## Requirement
Gather every line holding the string "from".

## Data lines
========================

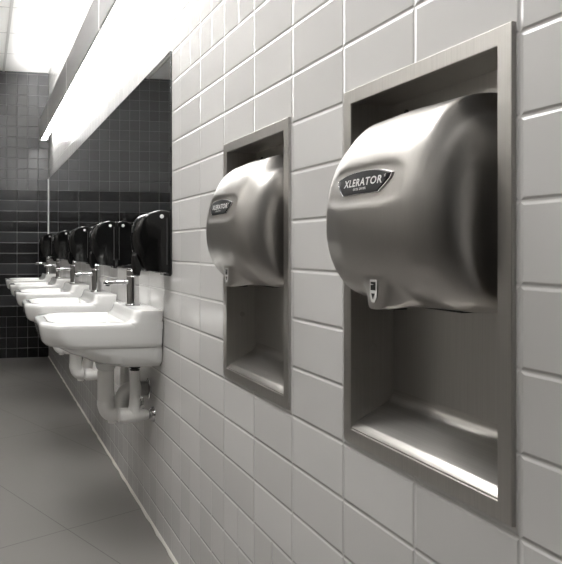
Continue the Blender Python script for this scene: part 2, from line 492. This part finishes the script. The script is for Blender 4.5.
# ------------------------------------------------------------------ strip lights over the mirror
LL = 1.275; LZ = 2.172
def make_light(label, y, LL):
    t = thing('wall_light', label, 'light fixture', (0, y, LZ), 'strip lights above the mirror')
    bm = bmesh.new()
    # outer face shield with small folded lips
    pr = [(-.122, .0), (-.1245, .003), (-.1245, .205), (-.122, .208), (-.112, .208), (-.112, .204), (-.119, .203), (-.119, .006), (-.112, .004), (-.112, 0)]
    rings(bm, [[(x, yy, z) for x, z in pr] for yy in (.008, LL-.008)]); obj('face_shield', bm, M_LHOUSE, t, 30)
    bm = bmesh.new(); box(bm, -.112, -.06, .01, LL-.01, .075, .115, .002); obj('housing', bm, M_LEND, t)
    # prismatic lens under the housing: rounded trough
    pr = [(-.112, .004)] + [(-.0875 + .0265*math.cos(a), .016 + .014*math.sin(a)) for a in [PI + PI*k/10 for k in range(11)]] + [(-.06, .05), (-.062, .074), (-.11, .074)]
    bm = bmesh.new(); rings(bm, [[(x, yy, z) for x, z in pr] for yy in (.012, LL-.012)]); obj('lens', bm, M_LENS, t, 30)
    bm = bmesh.new(); box(bm, -.061, -.0555, .01, LL-.01, .001, .014, .001); obj('lens_rail', bm, M_LHOUSE, t)
    for yy in (0.002, LL-.010):
        bm = bmesh.new(); box(bm, -.1255, -.054, yy, yy+.008, -.001, .209, .001); obj('end_cap', bm, M_LEND, t)
    for yy in (.2, LL-.2):
        bm = bmesh.new(); box(bm, -.062, .0, yy-.015, yy+.015, .085, .105, .002); obj('bracket', bm, M_LEND, t)
    for yy in (.09, LL-.09):
        bm = bmesh.new(); lathe(bm, (-.058, yy, .0), (0, 0, -1), [(.007, 0), (.007, .005), (.004, .007), (0, .007)], 16); obj('lens_clip', bm, M_LEND, t)
    return t
ENDS = [(5.762, .84), (4.483, 1.275), (3.204, 1.275), (1.925, 1.275)]
ll = ['grey shielded strip light above the mirror, end one beside the dark end wall',
      'second strip light from the dark end wall, above the mirror',
      'third strip light from the dark end wall, above the mirror',
      'strip light above the mirror, cut by the top edge of the photo']
make_light(ll[0], *ENDS[0])
l0 = make_light(ll[1], *ENDS[1])
for k in (2, 3): dup(l0, (0, ENDS[k][0], LZ), ll[k])

# ------------------------------------------------------------------ sinks
NS = 112
def outline(hw, d0, d1, cham, r, cx=None):
    """rounded plan with chamfered front corners: list of (d, a) sampled by angle"""
    ch, cd = cham
    poly = [(d0, -hw), (d1-cd, -hw), (d1, -hw+ch), (d1, hw-ch), (d1-cd, hw), (d0, hw)]
    P = []
    n = len(poly)
    for i in range(n):
        p0, p1, p2 = (Vector((*poly[(i+k) % n], 0)) for k in (-1, 0, 1))
        rr = r if i not in (0, 5) else min(r, .012)
        a = (p0-p1); b = (p2-p1); la = min(rr, a.length*.45); lb = min(rr, b.length*.45)
        s, e = p1+a.normalized()*la, p1+b.normalized()*lb
        for k in range(9):
            q = k/8; P.append((1-q)**2*s + 2*q*(1-q)*p1 + q*q*e)
    c = Vector(((d0+d1)/2 if cx is None else cx, 0, 0)); out = []
    for k in range(NS):
        ang = 2*PI*k/NS; dr = Vector((math.cos(ang), math.sin(ang), 0)); best = 0
        for i in range(len(P)):
            A, B = P[i]-c, P[(i+1) % len(P)]-c
            den = dr.x*(B.y-A.y) - dr.y*(B.x-A.x)
            if abs(den) < 1e-12: continue
            t = (A.x*(B.y-A.y) - A.y*(B.x-A.x))/den
            s = (A.x*dr.y - A.y*dr.x)/den
            if -1e-6 <= s <= 1+1e-6 and t > best: best = t
        out.append(c + dr*best)
    return out
def ring(o, z): return [(-p.x, p.y, z) for p in o]
RIM, DECK, BOT = .838, .884, .745
SHW = .236
def make_sink(label, y):
    t = thing('wash_basin', label, 'sink', (0, y, .66), 'wash basins under the mirror')
    Z0 = .66
    def rg(hw, d0, d1, ch, r, z): return ring(outline(hw, d0, d1, ch, r, .24), z-Z0)
    bm = bmesh.new()
    e = .0015
    D = .462
    body = [rg(.180, e, .16, (.06, .05), .06, .664), rg(.205, e, .205, (.07, .06), .06, .668), rg(.216, e, .27, (.08, .07), .06, .684),
            rg(.222, e, .345, (.09, .075), .06, .712), rg(.224, e, .385, (.095, .07), .05, .734), rg(.224, e, .392, (.095, .068), .05, BOT-.003),
            rg(.227, e, .420, (.098, .068), .045, BOT-.001), rg(.231, e, D-.024, (.098, .066), .045, BOT+.004), rg(SHW-.002, e, D-.012, (.098, .065), .03, BOT+.018), rg(SHW-.001, e, D-.004, (.098, .062), .026, BOT+.045),
            rg(SHW, e, D, (.098, .06), .022, RIM-.022), rg(SHW, e, D, (.098, .06), .022, RIM-.010), rg(SHW-.003, e, D-.003, (.098, .06), .022, RIM-.003), rg(SHW-.010, e, D-.010, (.096, .06), .04, RIM),
            rg(SHW-.036, .130, D-.036, (.088, .052), .035, RIM), rg(SHW-.042, .136, D-.042, (.088, .052), .035, RIM-.004), rg(SHW-.050, .140, D-.05, (.088, .052), .04, RIM-.03),
            rg(SHW-.068, .150, D-.07, (.08, .05), .05, RIM-.085), rg(SHW-.11, .17, D-.11, (.06, .05), .06, RIM-.118), rg(.03, .21, .27, (.02, .02), .02, RIM-.126)]
    rings(bm, body)
    obj('basin', bm, M_PORC, t, 50)
    bm = bmesh.new()
    def dk(hw, d1, z): return [(-p.x, p.y, z-Z0) for p in outline(hw, e, d1, (.02, .012), .02, d1/2)]
    rings(bm, [dk(SHW+.0004, .140, RIM-.024), dk(SHW+.0004, .140, RIM-.004), dk(SHW+.0003, .138, RIM+.001), dk(SHW, .127, RIM+.005), dk(SHW-.0003, .119, RIM+.014), dk(SHW-.0008, .114, RIM+.028),
               dk(SHW-.0015, .111, DECK-.008), dk(SHW-.004, .108, DECK-.002), dk(SHW-.012, .102, DECK)])
    obj('faucet_deck', bm, M_PORC, t, 50)
    bm = bmesh.new(); lathe(bm, (-.24, 0, RIM-.1262-Z0), (0, 0, 1), [(.022, 0), (.022, .003), (.016, .004), (.014, .001), (0, .001)], 24); obj('drain', bm, M_CHROME, t)
    return t
SY = [2.705 + .9*k for k in range(5)]
NAME = ['nearest', 'second', 'third', 'fourth', 'farthest']
sl = ['white porcelain wall hung sink nearest the camera, whole side in view', 'second white sink behind the nearest one', 'white porcelain sink in the middle of the row of five',
      'fourth white sink, next to last before the dark wall', 'farthest white sink beside the dark tiled end wall']
s0 = make_sink(sl[0], SY[0])
for k in range(1, 5): dup(s0, (0, SY[k], .66), sl[k])

# faucets
def make_faucet(label, y):
    t = thing('faucet', label, 'faucet', (-.068, y, DECK), 'chrome faucets on the sinks')
    bm = bmesh.new(); lathe(bm, (0, 0, 0), (0, 0, 1), [(.031, 0), (.031, .005), (.029, .008), (.024, .0085)], 40); obj('base', bm, M_CHROME, t)
    bm = bmesh.new(); lathe(bm, (0, 0, .007), (0, 0, 1), [(.0265, 0), (.0265, .112), (.0255, .1135), (.0255, .115), (.0265, .1165), (.0265, .136), (.0245, .139), (0, .139)], 40); obj('body', bm, M_CHROME, t, 30)
    bm = bmesh.new()
    rs = []
    for x, hw, z0, z1 in ((-.015, .013, .088, .104), (-.06, .013, .0875, .103), (-.108, .013, .0860, .101), (-.118, .0125, .0865, .100), (-.121, .011, .0885, .098)):
        rs.append([(x, a*hw, z) for a, z in ((-1, z0+.002), (-.8, z0), (.8, z0), (1, z0+.002), (1, z1-.002), (.8, z1), (-.8, z1), (-1, z1-.002))])
    rings(bm, rs); obj('spout', bm, M_CHROME, t, 30)
    bm = bmesh.new(); lathe(bm, (-.106, 0, .0865), (0, 0, -1), [(.0095, 0), (.0095, .005), (.007, .0055), (.0065, .002), (0, .002)], 20); obj('aerator', bm, M_DARKPL, t)
    bm = bmesh.new(); lathe(bm, (0, 0, .146), (0, 0, 1), [(.0245, 0), (.0245, .005), (.022, .007), (0, .007)], 32); obj('handle', bm, M_CHROME, t)
    return t
fl = ['chrome single post faucet on the nearest sink', 'chrome faucet on the second sink from the camera', 'chrome faucet on the middle sink of the row',
      'chrome faucet on the fourth sink from the camera', 'chrome faucet on the farthest sink by the dark wall']
f0 = make_faucet(fl[0], SY[0])
for k in range(1, 5): dup(f0, (-.068, SY[k], DECK), fl[k])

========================

## Right answer
Continue the Blender Python script for this scene: part 2, from line 492. This part finishes the script. The script is for Blender 4.5.
      'second strip light from the dark end wall, above the mirror',
      'third strip light from the dark end wall, above the mirror',
fl = ['chrome single post faucet on the nearest sink', 'chrome faucet on the second sink from the camera', 'chrome faucet on the middle sink of the row',
      'chrome faucet on the fourth sink from the camera', 'chrome faucet on the farthest sink by the dark wall']